▸ GIVEN INFORMATION
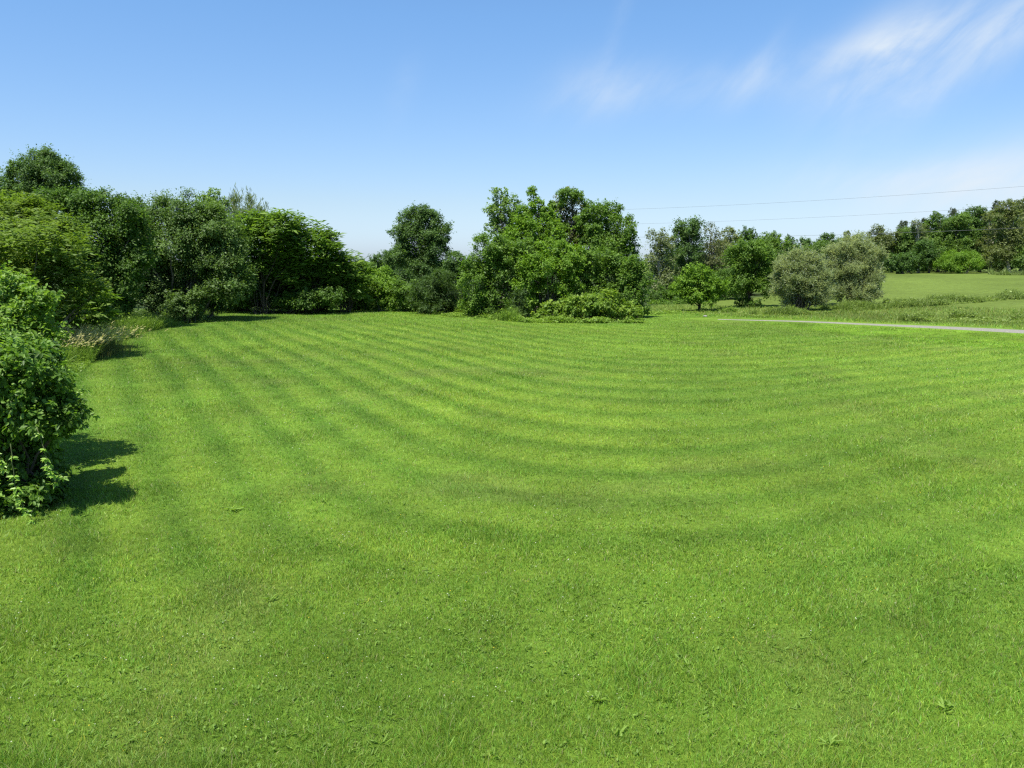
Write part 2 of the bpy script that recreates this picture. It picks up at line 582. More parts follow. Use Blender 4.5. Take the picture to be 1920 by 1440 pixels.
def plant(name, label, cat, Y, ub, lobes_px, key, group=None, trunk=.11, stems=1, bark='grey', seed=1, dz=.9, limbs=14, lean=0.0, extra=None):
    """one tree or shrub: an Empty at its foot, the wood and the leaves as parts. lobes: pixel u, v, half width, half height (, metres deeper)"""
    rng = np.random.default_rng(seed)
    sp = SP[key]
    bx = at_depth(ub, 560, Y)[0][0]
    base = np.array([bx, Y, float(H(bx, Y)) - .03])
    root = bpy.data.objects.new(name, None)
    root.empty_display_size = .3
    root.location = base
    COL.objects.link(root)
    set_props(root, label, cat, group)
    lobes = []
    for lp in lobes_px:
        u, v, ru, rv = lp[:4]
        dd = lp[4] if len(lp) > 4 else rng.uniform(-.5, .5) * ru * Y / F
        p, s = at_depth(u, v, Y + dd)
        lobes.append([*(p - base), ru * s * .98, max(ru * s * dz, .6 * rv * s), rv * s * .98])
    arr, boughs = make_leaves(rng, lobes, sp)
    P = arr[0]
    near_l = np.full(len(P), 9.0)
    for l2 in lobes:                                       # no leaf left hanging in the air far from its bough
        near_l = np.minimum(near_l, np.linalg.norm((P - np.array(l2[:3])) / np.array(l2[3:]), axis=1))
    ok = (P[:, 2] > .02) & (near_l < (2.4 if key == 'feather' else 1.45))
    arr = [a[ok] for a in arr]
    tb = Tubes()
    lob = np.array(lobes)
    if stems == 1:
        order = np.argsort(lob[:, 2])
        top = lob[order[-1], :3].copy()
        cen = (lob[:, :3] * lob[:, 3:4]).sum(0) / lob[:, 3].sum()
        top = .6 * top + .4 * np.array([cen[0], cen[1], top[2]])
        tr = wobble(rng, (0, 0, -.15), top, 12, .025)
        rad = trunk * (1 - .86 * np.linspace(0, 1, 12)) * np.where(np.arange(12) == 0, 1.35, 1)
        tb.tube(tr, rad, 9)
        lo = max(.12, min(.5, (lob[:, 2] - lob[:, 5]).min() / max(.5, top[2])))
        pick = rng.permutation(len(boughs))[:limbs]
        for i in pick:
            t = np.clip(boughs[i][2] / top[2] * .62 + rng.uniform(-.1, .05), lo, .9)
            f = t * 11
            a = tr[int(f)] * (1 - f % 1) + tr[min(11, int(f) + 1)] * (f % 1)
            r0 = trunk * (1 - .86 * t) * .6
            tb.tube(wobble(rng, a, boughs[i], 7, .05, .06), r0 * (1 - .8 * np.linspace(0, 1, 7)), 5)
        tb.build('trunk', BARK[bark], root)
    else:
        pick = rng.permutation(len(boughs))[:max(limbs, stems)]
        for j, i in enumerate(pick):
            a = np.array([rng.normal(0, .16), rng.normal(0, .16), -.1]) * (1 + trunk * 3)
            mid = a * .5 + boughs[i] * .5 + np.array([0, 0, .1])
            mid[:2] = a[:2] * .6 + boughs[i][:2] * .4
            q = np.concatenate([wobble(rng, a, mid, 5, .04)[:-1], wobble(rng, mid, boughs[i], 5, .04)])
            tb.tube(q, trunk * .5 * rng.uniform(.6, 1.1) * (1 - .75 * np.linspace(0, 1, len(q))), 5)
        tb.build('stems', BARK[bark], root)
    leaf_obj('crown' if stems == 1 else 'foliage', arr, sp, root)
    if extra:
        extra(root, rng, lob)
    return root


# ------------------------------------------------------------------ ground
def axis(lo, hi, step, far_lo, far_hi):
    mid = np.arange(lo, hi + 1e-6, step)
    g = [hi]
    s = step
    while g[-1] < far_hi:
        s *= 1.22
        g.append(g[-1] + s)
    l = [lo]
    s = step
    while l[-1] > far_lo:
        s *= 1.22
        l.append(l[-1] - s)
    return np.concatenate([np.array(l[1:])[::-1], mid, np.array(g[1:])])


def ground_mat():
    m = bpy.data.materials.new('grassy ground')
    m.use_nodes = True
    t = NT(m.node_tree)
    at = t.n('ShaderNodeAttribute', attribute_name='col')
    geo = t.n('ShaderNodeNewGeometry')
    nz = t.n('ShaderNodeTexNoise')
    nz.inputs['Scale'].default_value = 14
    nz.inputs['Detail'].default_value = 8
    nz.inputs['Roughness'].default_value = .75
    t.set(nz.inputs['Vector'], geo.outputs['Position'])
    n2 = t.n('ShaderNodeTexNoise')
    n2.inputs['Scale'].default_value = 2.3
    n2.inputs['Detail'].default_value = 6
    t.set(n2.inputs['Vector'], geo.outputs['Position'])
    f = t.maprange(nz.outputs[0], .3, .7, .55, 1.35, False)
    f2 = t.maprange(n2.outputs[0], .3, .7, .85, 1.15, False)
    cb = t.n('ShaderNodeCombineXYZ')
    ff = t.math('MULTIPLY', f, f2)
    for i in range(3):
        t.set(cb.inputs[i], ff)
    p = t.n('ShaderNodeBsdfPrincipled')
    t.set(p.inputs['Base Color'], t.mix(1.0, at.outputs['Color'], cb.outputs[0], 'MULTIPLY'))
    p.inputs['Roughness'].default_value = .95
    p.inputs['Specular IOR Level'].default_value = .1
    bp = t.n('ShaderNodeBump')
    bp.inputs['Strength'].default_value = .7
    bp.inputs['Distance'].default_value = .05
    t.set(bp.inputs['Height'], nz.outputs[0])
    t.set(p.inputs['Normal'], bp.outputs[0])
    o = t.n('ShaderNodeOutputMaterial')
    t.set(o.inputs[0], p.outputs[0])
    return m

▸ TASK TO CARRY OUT
In the listing above, count each line that holds the string "parts". Give the number only.

▸ FULL ANSWER
2